Ofender para qué

                                                                                                                        Justo Serna

 

Levante-EMV, 19 de enero de 2007

 

 

Dicen Sergio Bufano y Jorge S. Perednik en su Diccionario de la injuria que hay que distinguir entre aquellos vocablos que son insulto y aquellos otros que son malas palabras. Las últimas –añaden-- pertenecen  al dominio público, a los usos corrientes que hay en una comunidad lingüística, usos que permiten evacuar los humores. En cambio, el insulto, que es privado y corresponde a la iniciativa individual, se elabora y se enuncia contra un destinatario particular al que se quiere deshonrar. ¿Qué hace quien vitupera? Escarnece a una persona valiéndose para ello de las malas palabras, voces que primero fueron injurias particulares y que --por su éxito, ocurrencia o chispa-- acabaron ingresando en el patrimonio de las ofensas colectivas.

Para que haya vituperio debe vivirse o experimentarse algún conflicto como una provocación, un fastidio frente al cual no habría posibilidad de enfrentarlo de otro modo. Una impotencia, pues. De ahí nace la violencia verbal. En segundo lugar, para que pueda hablarse de insulto propiamente, el vituperio ha de hacerse en determinado contexto, es decir, necesita un marco de significado que le dé sentido y que permita ser comprendido como tal. Abstraída de dicha circunstancia, esa mala palabra funciona en la comunidad lingüística como otra ofensa más. Ya lo decía Ludwig Wittgenstein: no me pregunten por el significado de las palabras; pregúnteme por su uso.  En tercer lugar, en el insulto, más que la palabra en sí, lo que de verdad agravia es esa intencionalidad particular, el deseo expreso de vituperar, el animus iniuriandi, pero ello se cumple no sólo en el designio de quien escarnece, sino también en la percepción de quien se siente ultrajado. En cuarto lugar, el insulto, que generalmente lo vemos como algo gravísimo, como una violencia verbal que daña a un tercero, es, sin embargo, un avance civilizado: puede ser motivo de agresiones físicas, puede provocar una colisión a trompadas, pero cuando sólo alcanza el estadio verbal es una sublimación de antagonismos o de agonismos guerreros. En ese caso, la violencia física a mamporros es sustituida por un enfrentamiento incruento que tiene algo de ordalía ritual, simbólica, en la que se descargan los malos humores.

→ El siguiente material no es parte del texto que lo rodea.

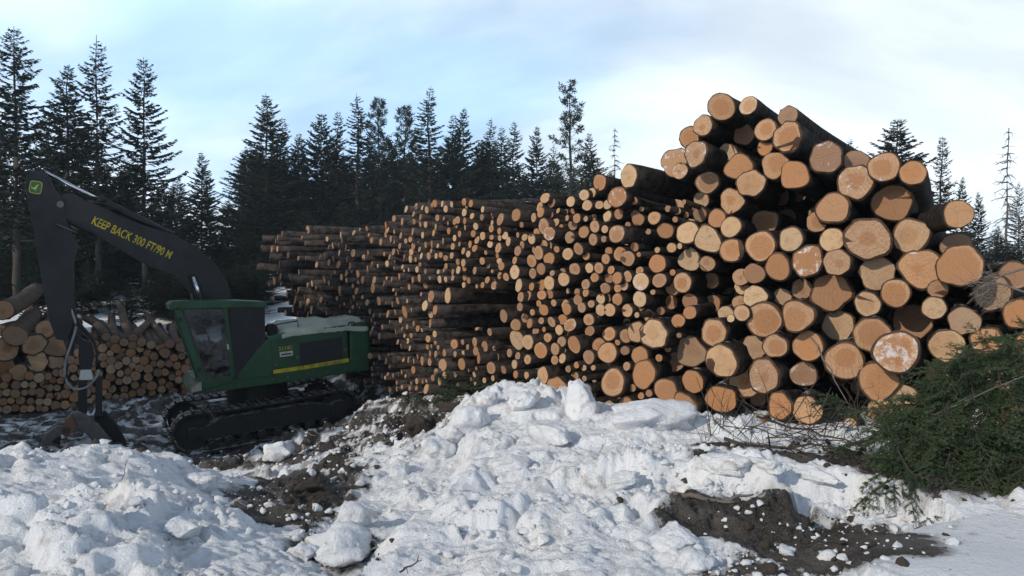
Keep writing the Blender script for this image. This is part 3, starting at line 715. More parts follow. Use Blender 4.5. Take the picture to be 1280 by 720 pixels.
# ends that can be pointed at by themselves: (px, py, own label, how others refer to it)
LM = [
 (902,134,'topmost log of the tall stack, a pale rim round its brown heart','topmost log of the tall stack'),
 (935,132,'snow-rimmed log end tilted against the sky beside the topmost log','snow-rimmed sky-high log'),
 (984,171,'thick log on top whose sawn face is split into two steps','step-faced log on top'),
 (1032,197,'grey-brown shaded log end against the sky on the shoulder of the tall stack','grey-brown log on the shoulder'),
 (1069,227,'wide oval log end with a frosted rim below the sky','wide frost-rimmed oval log'),
 (1141,216,'round ringed orange log at the outer top corner of the tall stack','ringed log at the outer corner'),
 (1198,267,'bright orange log end poking out on the outer side of the tall stack','bright log poking out sideways'),
 (1084,299,'broadest log of the upper rows with a small dark knot hole','broad log with a knot hole'),
 (1115,254,'large dull brown log end in shade under the ringed log','large dull brown log'),
 (1200,332,'biggest pear-shaped pale log at the outer edge of the tall stack','biggest pear-shaped log'),
 (1151,335,'rounded triangular pale log beside the biggest pear-shaped log','rounded triangular log'),
 (1121,440,'white frosted big log end just above the green boughs','whitest big log'),
 (1140,402,'large round log end in deep brown shade below the middle of the outer rows','large shaded brown log'),
 (997,395,'log end with an even pale sapwood ring around an orange heart','evenly ringed sapwood log'),
 (902,451,'wide oval log with a brown blotch inside a broad pale ring','blotched oval log'),
 (954,470,'big pale log end with a short crack from its heart above the twigs','short-cracked log above the twigs'),
 (1055,451,'large log end with a dark rot pocket near its rim','log with a rot pocket'),
 (892,415,'log end with a Y-shaped pale split','Y-split log'),
 (817,417,'big striped log end jutting from the foot of the middle stack','big striped log'),
 (766,479,'round orange-hearted end of the long dark log above the snow','long dark log above the snow'),
 (785,512,'squarish orange log end standing right at the snow line','squarish log at the snow line'),
 (696,487,'tall oval orange log end just above the snow block','oval log above the snow block'),
 (666,490,'orange log end half buried at the end of the lowest row','half buried end of the lowest row'),
 (786,220,'fat log with long dark trunk jutting from the top of the middle stack','fat jutting log'),
 (772,246,'rough frosted log end tucked below the fat jutting log','rough frosted log'),
 (771,292,'ringed log end with a long dark trunk in the middle stack','ringed long-trunked log'),
 (687,292,'snow-white log end in the upper middle stack','snow-white small log'),
 (713,406,'white frosted small log end low in the middle stack','small white low log'),
 (560,370,'large oval log end jutting from the waist of the far stack','large oval log at the waist'),
 (539,370,'whitest oval log end at the waist of the far stack','whitest oval log'),
 (626,274,'palest thick log end near the top of the far stack','palest log of the far stack'),
 (646,269,'thick orange log end resting on top where far and middle stacks meet','thick log where the stacks meet'),
 (718,438,'thick log end with clear rim in the lower middle stack','clear-rimmed lower middle log'),
 (915,251,'log end with a small dark bullseye at its heart','bullseye log'),
 (1009,326,'half frosted grey and orange log end in mid stack','half frosted log'),
 (886,299,'broad flat-topped pale log in the inner rows of the tall stack','broad flat-topped log'),
 (968,219,'flat-topped striped log end below the stepped log','flat-topped striped log'),
 (19,420,'long grey log lying loose on top of the low stack','loose grey log'),
 (43,431,'blocky big log end right under the loose grey log of the low stack','blocky big log'),
 (69,434,'widest log end of the low stack beside the foot of the black stick','widest low log'),
 (46,452,'broad oval log end in the second row of the low stack','broad oval low log'),
 (37,470,'small orange log end alone in the dark part of the low stack','small orange low log'),
 (57,411,'flat-topped log end beside the loose grey log','flat-topped low log'),
 (4,388,'large log end at the top outer edge of the low stack','large outermost low log'),
 (642,340,'pale oval log with side knot in the far stack','pale knotty oval log'),
 (852,353,'pale ringed log at the inner edge of the tall stack','pale inner edge log'),
 (1005,432,'pale smooth log end leaned on by a dead twig','pale log behind the dead twig'),
 (599,460,'round end of the thick dark trunk above the green sprigs','thick trunk above the sprigs'),
 (614,460,'round end of the thick dark trunk above the green sprigs','thick trunk above the sprigs'),
]
used_l = set()
marks = []
for (px, py, lab, ref) in LM:
    if ref in [m_[2] for m_ in marks]: continue
    l = min((l for l in ind if l.get('label') is None), key=lambda l: math.hypot(l['px'] - px, l['py'] - py))
    if math.hypot(l['px'] - px, l['py'] - py) > 9: continue
    l['label'] = lab; marks.append((l['px'], l['py'], ref, l))
ORD = ['', 'second ', 'third ', 'fourth ', 'fifth ', 'sixth ', 'seventh ', 'eighth ', 'ninth ', 'tenth ', 'eleventh ', 'twelfth ', 'thirteenth ', 'fourteenth ', 'fifteenth ', 'sixteenth ', 'seventeenth ', 'eighteenth ']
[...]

Jorge Luis Borges recomendaba ciertas formas en el arte de injuriar. Si el vituperio es un avance frente a la pura violencia física, si es una sofisticación que nos aleja de la fuerza bruta, entonces puede haber una techné del insulto y un refinamiento de esa práctica. Techné y refinamiento permiten hablar de arte, del arte de injuriar y éste se logra, según explicaba Borges en su Historia de la eternidad, cuando nos valemos de una habilidad especial para denostar haciendo uso del humor, mostrando agudeza, atacando con una andanada ácida, irónica.

En el mundo político democrático, aquel en el que se ha impuesto la ofensa sin consecuencias, el ultraje no es tal: a lo sumo, esa mala palabra queda como agudeza de la que vengarse más adelante... Ahora bien, cuando Mariano Rajoy ofende a Rodríguez Zapatero diciendo que es tiempo de que para alcanzar la Presidencia del Gobierno se necesite ser algo más que español y mayor de edad, el agravio es otro. Habla con arrogancia intelectual, sin humor, sin refinamiento, renunciando a la sutileza, petardeando. En vez de exigir políticamente, parlamentariamente, Rajoy se abandona a la estridencia que tanto aplauso provoca entre sus seguidores más romos, se abandona sin preguntar lo fundamental,  aquello que Rodríguez Zapatero calló el día del debate parlamentario: ¿por qué hizo una declaración tan optimista del estado de las negociaciones si al día siguiente se dio el desmentido más brutal? ¿En qué se basaba?  Seguimos sin saberlo. Si la fantasía no le dejaba ver la realidad, el problema no era sólo del Presidente: era de sus informadores, de sus asesores áulicos, era del Estado. En ese caso, la responsabilidad es grave: pero tan grave como la de un político que se deja jalear por sus seguidores más obtusos  pavoneándose con estrépito  verbal, con mal humor. La encuesta de El Mundo, publicada el 17 de enero, lo revela. Mariano Rajoy sigue sin despertar entusiasmo. Qué le vamos a hacer.